_PROBLEM DETAILS_
Repeat, please, only the lines from the top of the data down to the line with "EYE, F, HY, CX"; include both of those lines.

_DATA_
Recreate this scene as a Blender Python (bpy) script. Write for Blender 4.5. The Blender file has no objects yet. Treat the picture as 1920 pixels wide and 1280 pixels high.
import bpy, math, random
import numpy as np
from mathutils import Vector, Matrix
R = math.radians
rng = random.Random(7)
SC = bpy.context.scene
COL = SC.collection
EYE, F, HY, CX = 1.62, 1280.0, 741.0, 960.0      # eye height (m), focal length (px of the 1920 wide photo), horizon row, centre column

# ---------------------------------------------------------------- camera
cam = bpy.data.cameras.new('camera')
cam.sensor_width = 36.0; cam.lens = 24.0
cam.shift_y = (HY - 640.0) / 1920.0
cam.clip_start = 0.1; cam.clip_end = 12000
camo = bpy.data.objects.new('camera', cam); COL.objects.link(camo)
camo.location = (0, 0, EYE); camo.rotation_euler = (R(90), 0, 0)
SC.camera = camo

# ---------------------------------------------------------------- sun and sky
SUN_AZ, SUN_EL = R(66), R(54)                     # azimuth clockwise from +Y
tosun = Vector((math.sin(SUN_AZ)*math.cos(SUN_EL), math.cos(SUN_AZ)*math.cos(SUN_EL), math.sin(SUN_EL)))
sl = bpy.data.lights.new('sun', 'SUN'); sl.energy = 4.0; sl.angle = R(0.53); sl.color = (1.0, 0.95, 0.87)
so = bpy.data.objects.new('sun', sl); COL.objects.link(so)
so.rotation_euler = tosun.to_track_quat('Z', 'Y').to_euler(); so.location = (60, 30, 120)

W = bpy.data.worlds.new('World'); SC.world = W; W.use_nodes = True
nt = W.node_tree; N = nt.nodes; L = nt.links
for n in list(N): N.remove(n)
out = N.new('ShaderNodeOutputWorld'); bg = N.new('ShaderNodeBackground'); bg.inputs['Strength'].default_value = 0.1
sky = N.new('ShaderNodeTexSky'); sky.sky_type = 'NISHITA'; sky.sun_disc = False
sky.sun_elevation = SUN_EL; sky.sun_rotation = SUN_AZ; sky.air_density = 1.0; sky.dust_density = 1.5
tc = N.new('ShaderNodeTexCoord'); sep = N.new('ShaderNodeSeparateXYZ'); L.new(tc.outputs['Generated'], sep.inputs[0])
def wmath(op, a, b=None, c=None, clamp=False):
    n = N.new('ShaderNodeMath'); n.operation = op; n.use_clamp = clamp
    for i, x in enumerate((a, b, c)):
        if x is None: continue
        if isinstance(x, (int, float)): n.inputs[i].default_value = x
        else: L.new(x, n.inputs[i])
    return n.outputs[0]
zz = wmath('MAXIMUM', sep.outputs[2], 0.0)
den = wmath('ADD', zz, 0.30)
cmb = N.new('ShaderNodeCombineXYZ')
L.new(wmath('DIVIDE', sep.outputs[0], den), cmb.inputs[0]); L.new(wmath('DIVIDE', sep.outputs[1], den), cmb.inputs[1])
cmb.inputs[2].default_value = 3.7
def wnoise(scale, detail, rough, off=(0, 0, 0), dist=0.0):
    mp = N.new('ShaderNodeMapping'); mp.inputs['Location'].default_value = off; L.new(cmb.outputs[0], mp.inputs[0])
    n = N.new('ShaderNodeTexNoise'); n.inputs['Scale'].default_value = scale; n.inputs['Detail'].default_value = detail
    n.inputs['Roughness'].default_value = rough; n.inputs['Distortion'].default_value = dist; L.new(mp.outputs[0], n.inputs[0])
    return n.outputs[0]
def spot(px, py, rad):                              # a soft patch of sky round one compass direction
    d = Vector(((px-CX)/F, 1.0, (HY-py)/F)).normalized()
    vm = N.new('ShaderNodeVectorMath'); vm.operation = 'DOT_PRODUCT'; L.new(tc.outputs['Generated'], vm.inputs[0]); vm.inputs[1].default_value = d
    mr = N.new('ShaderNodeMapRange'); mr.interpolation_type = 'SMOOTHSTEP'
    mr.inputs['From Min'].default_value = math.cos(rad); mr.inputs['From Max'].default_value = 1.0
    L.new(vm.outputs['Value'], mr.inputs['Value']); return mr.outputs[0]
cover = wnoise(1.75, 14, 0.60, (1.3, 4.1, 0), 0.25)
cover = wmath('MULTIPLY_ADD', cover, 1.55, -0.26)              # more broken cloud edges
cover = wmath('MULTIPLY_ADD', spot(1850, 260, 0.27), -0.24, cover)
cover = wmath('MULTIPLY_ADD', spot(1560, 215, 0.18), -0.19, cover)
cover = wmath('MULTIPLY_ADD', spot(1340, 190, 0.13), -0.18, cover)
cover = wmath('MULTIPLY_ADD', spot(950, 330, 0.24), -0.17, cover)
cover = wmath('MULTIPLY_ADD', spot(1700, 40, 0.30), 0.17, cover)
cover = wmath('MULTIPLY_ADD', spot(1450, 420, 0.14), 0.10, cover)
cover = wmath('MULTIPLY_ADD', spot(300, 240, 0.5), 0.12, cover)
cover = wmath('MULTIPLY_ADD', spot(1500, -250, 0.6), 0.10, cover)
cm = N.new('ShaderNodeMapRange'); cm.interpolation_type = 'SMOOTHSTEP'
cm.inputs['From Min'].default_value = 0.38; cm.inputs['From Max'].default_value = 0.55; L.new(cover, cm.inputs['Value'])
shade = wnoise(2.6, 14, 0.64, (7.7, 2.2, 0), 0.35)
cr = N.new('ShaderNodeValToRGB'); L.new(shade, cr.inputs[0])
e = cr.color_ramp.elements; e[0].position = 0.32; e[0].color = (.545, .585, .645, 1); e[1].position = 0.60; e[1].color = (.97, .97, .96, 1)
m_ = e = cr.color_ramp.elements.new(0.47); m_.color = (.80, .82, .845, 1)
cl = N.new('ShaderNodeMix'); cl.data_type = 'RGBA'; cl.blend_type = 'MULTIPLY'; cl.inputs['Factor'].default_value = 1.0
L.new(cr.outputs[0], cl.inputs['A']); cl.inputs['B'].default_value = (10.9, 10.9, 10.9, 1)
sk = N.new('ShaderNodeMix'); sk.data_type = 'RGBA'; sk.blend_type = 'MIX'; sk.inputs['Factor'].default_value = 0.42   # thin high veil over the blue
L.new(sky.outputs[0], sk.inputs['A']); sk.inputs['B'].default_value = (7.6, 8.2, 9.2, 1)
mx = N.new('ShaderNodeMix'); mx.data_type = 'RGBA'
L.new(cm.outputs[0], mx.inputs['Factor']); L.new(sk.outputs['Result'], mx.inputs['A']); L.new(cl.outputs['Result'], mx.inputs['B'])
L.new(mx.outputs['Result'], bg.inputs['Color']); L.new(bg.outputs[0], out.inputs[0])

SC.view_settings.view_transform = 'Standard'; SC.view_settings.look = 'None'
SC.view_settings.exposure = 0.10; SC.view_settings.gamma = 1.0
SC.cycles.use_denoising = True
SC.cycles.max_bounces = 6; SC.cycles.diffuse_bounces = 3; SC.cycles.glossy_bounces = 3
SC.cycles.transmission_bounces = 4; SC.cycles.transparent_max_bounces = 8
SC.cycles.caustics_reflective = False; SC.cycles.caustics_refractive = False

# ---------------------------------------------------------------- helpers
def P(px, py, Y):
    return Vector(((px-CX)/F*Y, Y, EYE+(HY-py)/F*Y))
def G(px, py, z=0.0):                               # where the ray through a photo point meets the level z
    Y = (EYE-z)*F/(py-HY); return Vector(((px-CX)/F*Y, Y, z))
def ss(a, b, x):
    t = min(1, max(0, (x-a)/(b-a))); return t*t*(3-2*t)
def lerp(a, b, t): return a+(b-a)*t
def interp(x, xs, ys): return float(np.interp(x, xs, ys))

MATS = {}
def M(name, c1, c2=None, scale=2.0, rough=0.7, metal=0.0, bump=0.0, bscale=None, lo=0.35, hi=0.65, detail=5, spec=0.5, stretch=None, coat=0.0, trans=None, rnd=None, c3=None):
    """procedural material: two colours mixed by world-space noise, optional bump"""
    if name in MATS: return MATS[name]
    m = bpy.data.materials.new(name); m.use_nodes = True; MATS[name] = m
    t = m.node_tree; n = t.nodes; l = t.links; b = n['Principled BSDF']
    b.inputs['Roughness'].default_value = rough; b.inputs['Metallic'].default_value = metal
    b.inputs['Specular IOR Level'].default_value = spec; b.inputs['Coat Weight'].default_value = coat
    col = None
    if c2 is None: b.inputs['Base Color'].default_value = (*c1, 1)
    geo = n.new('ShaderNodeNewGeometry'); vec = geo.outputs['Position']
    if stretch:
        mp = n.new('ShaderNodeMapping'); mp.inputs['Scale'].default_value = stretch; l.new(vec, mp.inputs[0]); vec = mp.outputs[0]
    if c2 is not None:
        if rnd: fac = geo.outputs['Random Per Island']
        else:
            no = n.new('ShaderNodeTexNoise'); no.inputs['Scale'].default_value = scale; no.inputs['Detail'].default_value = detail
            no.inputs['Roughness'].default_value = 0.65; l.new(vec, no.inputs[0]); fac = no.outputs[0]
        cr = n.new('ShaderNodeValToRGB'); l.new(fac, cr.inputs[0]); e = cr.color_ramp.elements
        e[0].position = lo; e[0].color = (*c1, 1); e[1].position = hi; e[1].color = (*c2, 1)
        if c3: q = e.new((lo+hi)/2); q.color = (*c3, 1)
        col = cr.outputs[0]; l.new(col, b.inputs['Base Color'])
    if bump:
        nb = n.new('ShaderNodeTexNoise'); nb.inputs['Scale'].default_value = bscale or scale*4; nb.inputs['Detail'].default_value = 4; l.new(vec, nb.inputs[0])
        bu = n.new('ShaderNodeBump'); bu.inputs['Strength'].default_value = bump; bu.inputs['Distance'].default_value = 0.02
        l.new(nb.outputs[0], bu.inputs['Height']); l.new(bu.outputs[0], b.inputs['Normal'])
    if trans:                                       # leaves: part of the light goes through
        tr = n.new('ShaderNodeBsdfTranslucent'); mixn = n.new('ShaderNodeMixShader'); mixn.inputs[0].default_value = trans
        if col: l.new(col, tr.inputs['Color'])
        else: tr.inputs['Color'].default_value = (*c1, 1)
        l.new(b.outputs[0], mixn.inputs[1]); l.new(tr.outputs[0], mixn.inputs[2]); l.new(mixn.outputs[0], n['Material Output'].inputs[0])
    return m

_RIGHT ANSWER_
Recreate this scene as a Blender Python (bpy) script. Write for Blender 4.5. The Blender file has no objects yet. Treat the picture as 1920 pixels wide and 1280 pixels high.
import bpy, math, random
import numpy as np
from mathutils import Vector, Matrix
R = math.radians
rng = random.Random(7)
SC = bpy.context.scene
COL = SC.collection
EYE, F, HY, CX = 1.62, 1280.0, 741.0, 960.0      # eye height (m), focal length (px of the 1920 wide photo), horizon row, centre column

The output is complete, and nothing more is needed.